▸ **WORK TO BE COMPLETED**: Every line below is to be copied exactly, with the pictures left out.

--------------------------------

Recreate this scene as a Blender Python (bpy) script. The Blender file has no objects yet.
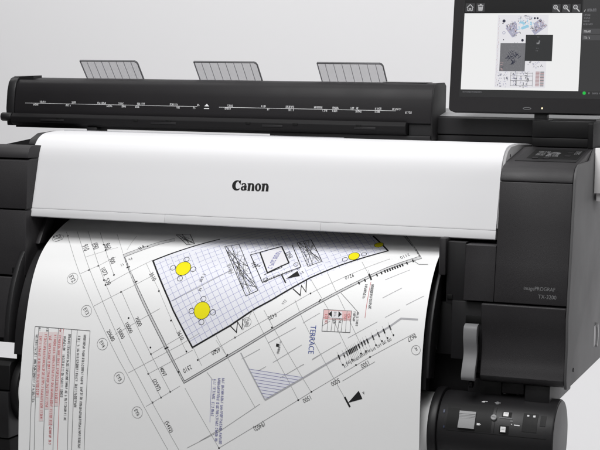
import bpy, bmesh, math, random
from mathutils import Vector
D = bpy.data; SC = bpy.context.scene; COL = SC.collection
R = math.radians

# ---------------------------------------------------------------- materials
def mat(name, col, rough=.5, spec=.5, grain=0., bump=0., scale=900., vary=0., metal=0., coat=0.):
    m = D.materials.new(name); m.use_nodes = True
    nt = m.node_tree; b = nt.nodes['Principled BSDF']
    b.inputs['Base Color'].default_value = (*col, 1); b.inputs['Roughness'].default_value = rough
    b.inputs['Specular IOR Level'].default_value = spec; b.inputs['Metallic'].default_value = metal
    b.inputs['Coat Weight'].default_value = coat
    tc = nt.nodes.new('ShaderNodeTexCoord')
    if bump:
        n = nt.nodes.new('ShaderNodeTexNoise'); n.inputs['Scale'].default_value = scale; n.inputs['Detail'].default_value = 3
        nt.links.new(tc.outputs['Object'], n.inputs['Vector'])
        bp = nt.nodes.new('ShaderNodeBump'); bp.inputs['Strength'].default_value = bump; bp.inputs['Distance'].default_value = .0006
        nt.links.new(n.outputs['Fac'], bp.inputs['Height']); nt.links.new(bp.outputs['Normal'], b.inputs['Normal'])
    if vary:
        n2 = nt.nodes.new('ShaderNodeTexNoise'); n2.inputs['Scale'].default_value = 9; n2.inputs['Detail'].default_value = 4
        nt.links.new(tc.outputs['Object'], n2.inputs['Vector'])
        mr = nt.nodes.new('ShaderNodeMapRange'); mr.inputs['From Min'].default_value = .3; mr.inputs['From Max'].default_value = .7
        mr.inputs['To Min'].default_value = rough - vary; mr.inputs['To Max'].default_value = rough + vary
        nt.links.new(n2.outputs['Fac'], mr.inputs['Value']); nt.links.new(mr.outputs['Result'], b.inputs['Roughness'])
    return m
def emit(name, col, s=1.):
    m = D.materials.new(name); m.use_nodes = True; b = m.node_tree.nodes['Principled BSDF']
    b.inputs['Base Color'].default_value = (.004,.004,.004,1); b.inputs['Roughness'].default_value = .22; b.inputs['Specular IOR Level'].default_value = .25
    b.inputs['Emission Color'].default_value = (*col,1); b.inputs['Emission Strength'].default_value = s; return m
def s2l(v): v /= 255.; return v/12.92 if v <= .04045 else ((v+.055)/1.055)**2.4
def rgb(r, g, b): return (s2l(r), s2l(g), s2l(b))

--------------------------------

▸ **ANSWER**:
Recreate this scene as a Blender Python (bpy) script. The Blender file has no objects yet.
import bpy, bmesh, math, random
from mathutils import Vector
D = bpy.data; SC = bpy.context.scene; COL = SC.collection
R = math.radians

# ---------------------------------------------------------------- materials
def mat(name, col, rough=.5, spec=.5, grain=0., bump=0., scale=900., vary=0., metal=0., coat=0.):
    m = D.materials.new(name); m.use_nodes = True
    nt = m.node_tree; b = nt.nodes['Principled BSDF']
    b.inputs['Base Color'].default_value = (*col, 1); b.inputs['Roughness'].default_value = rough
    b.inputs['Specular IOR Level'].default_value = spec; b.inputs['Metallic'].default_value = metal
    b.inputs['Coat Weight'].default_value = coat
    tc = nt.nodes.new('ShaderNodeTexCoord')
    if bump:
        n = nt.nodes.new('ShaderNodeTexNoise'); n.inputs['Scale'].default_value = scale; n.inputs['Detail'].default_value = 3
        nt.links.new(tc.outputs['Object'], n.inputs['Vector'])
        bp = nt.nodes.new('ShaderNodeBump'); bp.inputs['Strength'].default_value = bump; bp.inputs['Distance'].default_value = .0006
        nt.links.new(n.outputs['Fac'], bp.inputs['Height']); nt.links.new(bp.outputs['Normal'], b.inputs['Normal'])
    if vary:
        n2 = nt.nodes.new('ShaderNodeTexNoise'); n2.inputs['Scale'].default_value = 9; n2.inputs['Detail'].default_value = 4
        nt.links.new(tc.outputs['Object'], n2.inputs['Vector'])
        mr = nt.nodes.new('ShaderNodeMapRange'); mr.inputs['From Min'].default_value = .3; mr.inputs['From Max'].default_value = .7
        mr.inputs['To Min'].default_value = rough - vary; mr.inputs['To Max'].default_value = rough + vary
        nt.links.new(n2.outputs['Fac'], mr.inputs['Value']); nt.links.new(mr.outputs['Result'], b.inputs['Roughness'])
    return m
def emit(name, col, s=1.):
    m = D.materials.new(name); m.use_nodes = True; b = m.node_tree.nodes['Principled BSDF']
    b.inputs['Base Color'].default_value = (.004,.004,.004,1); b.inputs['Roughness'].default_value = .22; b.inputs['Specular IOR Level'].default_value = .25
    b.inputs['Emission Color'].default_value = (*col,1); b.inputs['Emission Strength'].default_value = s; return m
def s2l(v): v /= 255.; return v/12.92 if v <= .04045 else ((v+.055)/1.055)**2.4
def rgb(r, g, b): return (s2l(r), s2l(g), s2l(b))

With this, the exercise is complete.